▶ What the task requires
Set down, exactly as they appear, the lines from the line holding "empty Blender scene." through the line holding "S = bpy.context.scene", inclusive; output nothing outside that range.

▶ Entries shown
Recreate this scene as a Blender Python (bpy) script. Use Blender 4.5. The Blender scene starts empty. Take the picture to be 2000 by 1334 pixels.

==

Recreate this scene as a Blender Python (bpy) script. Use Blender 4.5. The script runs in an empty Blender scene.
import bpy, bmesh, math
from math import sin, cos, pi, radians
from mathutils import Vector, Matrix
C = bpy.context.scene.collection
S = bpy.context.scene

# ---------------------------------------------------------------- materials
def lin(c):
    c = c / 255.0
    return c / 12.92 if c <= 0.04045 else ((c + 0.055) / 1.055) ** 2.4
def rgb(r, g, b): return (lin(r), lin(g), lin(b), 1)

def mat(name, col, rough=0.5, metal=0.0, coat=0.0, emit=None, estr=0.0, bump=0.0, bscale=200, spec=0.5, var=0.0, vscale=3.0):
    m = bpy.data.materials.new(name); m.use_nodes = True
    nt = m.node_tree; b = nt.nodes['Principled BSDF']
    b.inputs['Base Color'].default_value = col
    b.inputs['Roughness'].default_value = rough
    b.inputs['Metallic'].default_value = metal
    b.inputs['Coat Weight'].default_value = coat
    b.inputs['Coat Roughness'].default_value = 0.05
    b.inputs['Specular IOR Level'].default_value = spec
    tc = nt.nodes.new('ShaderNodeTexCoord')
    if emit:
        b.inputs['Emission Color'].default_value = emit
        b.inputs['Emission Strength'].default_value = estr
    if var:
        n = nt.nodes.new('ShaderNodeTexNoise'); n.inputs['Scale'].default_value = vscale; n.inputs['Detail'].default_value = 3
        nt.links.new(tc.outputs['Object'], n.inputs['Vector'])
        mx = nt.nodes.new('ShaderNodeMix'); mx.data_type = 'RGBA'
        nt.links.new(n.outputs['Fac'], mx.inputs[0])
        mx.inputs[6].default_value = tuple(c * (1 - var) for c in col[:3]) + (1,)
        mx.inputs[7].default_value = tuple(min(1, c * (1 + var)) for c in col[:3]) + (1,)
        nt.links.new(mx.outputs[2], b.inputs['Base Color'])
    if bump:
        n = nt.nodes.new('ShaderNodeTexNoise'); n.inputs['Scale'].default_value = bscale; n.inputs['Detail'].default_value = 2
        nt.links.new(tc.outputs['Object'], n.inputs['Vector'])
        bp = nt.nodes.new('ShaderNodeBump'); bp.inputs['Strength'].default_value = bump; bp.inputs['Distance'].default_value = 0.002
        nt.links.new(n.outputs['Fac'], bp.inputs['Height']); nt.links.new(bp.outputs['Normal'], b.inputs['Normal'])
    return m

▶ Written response
Recreate this scene as a Blender Python (bpy) script. Use Blender 4.5. The script runs in an empty Blender scene.
import bpy, bmesh, math
from math import sin, cos, pi, radians
from mathutils import Vector, Matrix
C = bpy.context.scene.collection
S = bpy.context.scene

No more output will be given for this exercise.